Answered by Abigail on August 25, 2021

You say

Things in the real world aren't 2-d, they're 3-d objects. I'm not making a 3-d object when I draw, I'm making a bunch of lines on a 2-d piece of paper that will create the optical illusion of being a 3-d object.

and you are absolutely right. That's what drawing is.

If you want to start thinking of 3D objects as 2D I suggest you use only one eye when you draw or generally examine objects.

You can also take pictures of objects and draw from them (with the help of a grid on top, if needed). Or, better, place a grid frame and draw looking through it (this technique was previously used for acquiring accurate perspective, but I think it will work well to get you to think of 3D objects as flat):

enter image description here *try it for smaller drawings though (A4 or A5) and without grid on the actual paper

Getting familiar with the basics of perspective would also help a lot.

Where shade falls shouldn’t be too confusing to you if you generally think of objects as 3D. If you don’t get too technical about it, light beams travel straight from the source of light and illuminate the surface they fall right on. The rest is in shade.

About sculpture, it is not necessarily an expensive undertaking. You can dig and refine your own clay. Plaster is relatively cheep too.

Answered by user3216 on August 25, 2021

Can I suggest you can draw well? I have not seen anything you have drawn, but based on the way you talk about it, you sound passionate about the arts, and as though you have dedicated a pretty serious amount of time to drawing.

And to further bolster your confidence, geometry is an advanced topic. Can I suggest getting some books in that field such as Sacred Geometry by Miranda Lundy, or The Magic Mirror of MC Escher. Tesellations are pretty great and geometry is said to be divine.
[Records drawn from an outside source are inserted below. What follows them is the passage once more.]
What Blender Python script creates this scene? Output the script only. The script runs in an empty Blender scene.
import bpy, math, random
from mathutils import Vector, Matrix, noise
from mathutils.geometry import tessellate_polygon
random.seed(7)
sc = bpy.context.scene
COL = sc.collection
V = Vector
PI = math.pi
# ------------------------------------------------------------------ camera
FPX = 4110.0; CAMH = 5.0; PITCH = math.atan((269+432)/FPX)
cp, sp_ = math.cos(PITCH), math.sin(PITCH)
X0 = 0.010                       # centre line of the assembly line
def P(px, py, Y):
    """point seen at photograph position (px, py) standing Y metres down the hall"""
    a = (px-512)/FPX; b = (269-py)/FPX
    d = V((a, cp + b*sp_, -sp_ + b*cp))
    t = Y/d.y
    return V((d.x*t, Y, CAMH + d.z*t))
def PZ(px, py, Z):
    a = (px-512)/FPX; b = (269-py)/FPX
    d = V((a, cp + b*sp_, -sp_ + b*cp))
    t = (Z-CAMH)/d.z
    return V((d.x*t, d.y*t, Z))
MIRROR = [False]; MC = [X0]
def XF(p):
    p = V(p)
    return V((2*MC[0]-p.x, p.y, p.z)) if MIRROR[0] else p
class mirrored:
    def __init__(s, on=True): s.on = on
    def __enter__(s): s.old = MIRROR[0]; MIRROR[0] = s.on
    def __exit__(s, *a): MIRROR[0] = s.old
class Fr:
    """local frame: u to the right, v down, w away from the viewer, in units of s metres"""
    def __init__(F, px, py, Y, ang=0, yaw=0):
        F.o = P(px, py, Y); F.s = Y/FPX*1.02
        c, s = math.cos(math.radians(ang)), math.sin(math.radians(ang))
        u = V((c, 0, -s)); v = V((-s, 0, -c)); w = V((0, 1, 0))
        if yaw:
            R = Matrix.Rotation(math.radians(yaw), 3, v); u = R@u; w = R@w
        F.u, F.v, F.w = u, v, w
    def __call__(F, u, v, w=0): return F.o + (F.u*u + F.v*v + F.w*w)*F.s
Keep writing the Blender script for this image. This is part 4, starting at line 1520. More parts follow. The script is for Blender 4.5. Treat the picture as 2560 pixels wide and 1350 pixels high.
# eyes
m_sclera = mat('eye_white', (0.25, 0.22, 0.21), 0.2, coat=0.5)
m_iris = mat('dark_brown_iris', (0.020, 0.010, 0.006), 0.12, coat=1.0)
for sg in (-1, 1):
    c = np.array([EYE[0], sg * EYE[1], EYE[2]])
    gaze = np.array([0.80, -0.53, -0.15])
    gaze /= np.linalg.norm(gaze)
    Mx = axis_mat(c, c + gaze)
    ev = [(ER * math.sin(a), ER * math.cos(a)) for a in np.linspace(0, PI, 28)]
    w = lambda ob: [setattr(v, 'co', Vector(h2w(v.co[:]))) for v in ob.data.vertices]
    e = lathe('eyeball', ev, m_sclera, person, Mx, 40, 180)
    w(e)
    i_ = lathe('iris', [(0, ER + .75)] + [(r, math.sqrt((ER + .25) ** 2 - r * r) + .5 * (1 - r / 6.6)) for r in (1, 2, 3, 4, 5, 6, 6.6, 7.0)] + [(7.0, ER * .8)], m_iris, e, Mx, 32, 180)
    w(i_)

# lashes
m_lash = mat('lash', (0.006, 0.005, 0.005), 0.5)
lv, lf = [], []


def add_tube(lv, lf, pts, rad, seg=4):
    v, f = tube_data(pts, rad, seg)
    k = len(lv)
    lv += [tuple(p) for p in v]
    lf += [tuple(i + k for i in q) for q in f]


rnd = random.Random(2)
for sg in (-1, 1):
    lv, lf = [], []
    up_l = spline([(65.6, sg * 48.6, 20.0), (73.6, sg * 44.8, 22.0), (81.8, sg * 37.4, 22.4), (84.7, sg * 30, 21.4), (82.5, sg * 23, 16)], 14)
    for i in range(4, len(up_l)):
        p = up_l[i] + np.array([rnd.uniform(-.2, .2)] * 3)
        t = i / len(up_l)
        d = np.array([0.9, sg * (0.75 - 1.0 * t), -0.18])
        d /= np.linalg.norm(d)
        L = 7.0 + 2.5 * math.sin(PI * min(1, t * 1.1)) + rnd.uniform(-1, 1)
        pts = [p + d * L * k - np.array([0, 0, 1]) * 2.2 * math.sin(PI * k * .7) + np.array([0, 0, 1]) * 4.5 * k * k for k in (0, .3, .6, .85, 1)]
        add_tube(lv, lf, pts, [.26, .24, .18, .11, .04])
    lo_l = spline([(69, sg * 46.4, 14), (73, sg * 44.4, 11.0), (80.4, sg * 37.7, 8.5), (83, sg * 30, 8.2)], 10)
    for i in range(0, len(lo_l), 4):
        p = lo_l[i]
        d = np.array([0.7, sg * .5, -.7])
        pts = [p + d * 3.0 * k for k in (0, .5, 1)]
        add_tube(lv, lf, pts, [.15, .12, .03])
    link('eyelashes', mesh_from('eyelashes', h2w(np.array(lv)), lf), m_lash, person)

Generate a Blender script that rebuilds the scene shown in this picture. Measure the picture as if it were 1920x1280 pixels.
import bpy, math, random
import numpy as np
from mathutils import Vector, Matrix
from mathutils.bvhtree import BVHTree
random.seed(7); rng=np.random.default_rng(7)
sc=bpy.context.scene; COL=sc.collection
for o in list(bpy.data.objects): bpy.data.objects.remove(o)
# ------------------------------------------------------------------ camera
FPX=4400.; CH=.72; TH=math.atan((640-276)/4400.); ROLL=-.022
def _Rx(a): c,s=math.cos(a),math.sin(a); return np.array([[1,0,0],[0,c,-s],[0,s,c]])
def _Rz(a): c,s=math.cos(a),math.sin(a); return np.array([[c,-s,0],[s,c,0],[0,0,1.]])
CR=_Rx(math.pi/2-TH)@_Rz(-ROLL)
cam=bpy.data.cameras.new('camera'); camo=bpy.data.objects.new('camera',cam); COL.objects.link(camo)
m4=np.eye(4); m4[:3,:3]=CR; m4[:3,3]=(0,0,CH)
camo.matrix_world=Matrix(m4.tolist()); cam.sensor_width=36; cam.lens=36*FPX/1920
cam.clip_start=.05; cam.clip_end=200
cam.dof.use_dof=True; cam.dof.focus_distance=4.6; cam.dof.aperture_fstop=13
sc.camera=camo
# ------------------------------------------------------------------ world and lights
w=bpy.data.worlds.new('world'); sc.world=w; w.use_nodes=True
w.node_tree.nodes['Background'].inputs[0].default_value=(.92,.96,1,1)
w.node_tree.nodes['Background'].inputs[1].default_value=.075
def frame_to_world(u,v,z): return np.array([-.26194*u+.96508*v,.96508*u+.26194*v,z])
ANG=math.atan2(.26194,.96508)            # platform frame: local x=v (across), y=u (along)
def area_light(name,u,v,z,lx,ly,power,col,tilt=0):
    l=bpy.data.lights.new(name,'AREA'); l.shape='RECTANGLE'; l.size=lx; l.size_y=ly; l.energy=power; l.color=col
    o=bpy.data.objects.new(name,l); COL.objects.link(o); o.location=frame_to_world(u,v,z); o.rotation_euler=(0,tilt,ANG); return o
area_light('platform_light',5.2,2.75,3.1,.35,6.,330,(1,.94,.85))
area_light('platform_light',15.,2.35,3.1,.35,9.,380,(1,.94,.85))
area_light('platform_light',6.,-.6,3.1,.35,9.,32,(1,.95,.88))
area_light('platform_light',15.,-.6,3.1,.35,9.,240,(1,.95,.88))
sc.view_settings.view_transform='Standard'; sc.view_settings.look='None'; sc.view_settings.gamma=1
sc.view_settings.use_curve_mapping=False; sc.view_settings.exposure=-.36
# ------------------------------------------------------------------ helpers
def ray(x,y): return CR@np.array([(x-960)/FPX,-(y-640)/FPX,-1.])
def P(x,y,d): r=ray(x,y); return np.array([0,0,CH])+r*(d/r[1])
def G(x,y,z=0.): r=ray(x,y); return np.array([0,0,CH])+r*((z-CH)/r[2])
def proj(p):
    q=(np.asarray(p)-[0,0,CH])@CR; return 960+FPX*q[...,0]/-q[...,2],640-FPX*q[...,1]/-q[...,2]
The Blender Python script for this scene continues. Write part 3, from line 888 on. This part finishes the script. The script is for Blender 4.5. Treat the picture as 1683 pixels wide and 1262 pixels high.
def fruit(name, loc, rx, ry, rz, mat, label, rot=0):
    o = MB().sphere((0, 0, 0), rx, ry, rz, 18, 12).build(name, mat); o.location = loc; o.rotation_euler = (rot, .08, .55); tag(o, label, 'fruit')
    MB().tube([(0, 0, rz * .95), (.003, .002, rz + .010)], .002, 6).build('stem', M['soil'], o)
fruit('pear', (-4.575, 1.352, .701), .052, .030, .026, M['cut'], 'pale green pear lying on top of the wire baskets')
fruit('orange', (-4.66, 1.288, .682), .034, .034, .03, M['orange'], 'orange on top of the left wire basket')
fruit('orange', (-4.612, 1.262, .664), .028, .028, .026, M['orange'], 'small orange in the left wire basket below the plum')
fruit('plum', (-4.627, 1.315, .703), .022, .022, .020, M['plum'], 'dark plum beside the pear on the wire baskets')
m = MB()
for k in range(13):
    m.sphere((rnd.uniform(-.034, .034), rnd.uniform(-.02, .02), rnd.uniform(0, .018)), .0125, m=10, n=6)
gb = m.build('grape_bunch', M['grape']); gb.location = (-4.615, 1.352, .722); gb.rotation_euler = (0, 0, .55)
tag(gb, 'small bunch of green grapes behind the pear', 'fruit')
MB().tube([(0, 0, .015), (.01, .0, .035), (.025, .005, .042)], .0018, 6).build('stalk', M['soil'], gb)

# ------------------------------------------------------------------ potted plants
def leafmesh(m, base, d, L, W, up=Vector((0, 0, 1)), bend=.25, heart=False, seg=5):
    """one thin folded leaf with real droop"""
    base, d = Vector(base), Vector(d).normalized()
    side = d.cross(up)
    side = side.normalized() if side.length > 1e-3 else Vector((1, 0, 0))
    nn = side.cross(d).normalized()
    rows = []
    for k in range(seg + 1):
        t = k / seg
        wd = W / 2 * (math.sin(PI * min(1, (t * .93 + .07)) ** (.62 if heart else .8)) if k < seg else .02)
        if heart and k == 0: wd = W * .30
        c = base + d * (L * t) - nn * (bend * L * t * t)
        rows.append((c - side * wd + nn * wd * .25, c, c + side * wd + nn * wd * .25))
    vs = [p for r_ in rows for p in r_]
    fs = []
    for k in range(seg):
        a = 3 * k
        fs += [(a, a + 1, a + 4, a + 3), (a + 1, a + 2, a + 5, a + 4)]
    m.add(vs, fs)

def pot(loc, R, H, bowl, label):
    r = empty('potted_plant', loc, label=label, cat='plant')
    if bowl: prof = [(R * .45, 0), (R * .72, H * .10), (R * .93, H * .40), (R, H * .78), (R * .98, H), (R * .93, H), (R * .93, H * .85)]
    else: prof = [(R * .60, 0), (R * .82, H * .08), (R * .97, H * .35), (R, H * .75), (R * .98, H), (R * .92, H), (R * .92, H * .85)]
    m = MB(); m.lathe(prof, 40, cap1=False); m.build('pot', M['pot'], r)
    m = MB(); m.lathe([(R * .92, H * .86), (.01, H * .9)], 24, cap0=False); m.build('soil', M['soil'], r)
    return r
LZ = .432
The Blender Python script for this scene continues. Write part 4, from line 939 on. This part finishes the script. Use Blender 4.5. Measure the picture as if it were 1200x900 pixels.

Though it's true that MC Escher's first works were amazing woodcut prints of landscapes with breathtaking accuracy.

I guess all I'm trying to convey is that I can empathize with your feelings, I've never been talented at drawing elements of mundane reality, and long ago I accepted that, and delved into what I am good at drawing, which is shape, form, and broken substance separate from everyday.

Personally, I avoided art school because I did not think it was appropriate for people to tell me what to do with regards to my art. The more you are able to build your confidence the better, and more personally pleasing your art will become.

My art is awful, and it is within its imperfection that the beauty lies, look how rough & broken.

Imperfect > Perfect In art there are no mistakes. To master anything requires about 10,000 hours, or 5 years full time.

If, on the other hand, you are dead set on learning to render reality a book called Drawing on the Right Side of the Brain by Betty Edwards is said to be a definative reference.

Also recommend this artist's grasp of 3D space. I believe she studied physics.

Katy Ann Gilmore

I call this ink drawing The Hexed Blackheart

Professionally the career of this dullard is in the field of applied mathematics. Programming is hard, but drawing a straight line and having it become appealing to others is a much more difficult science.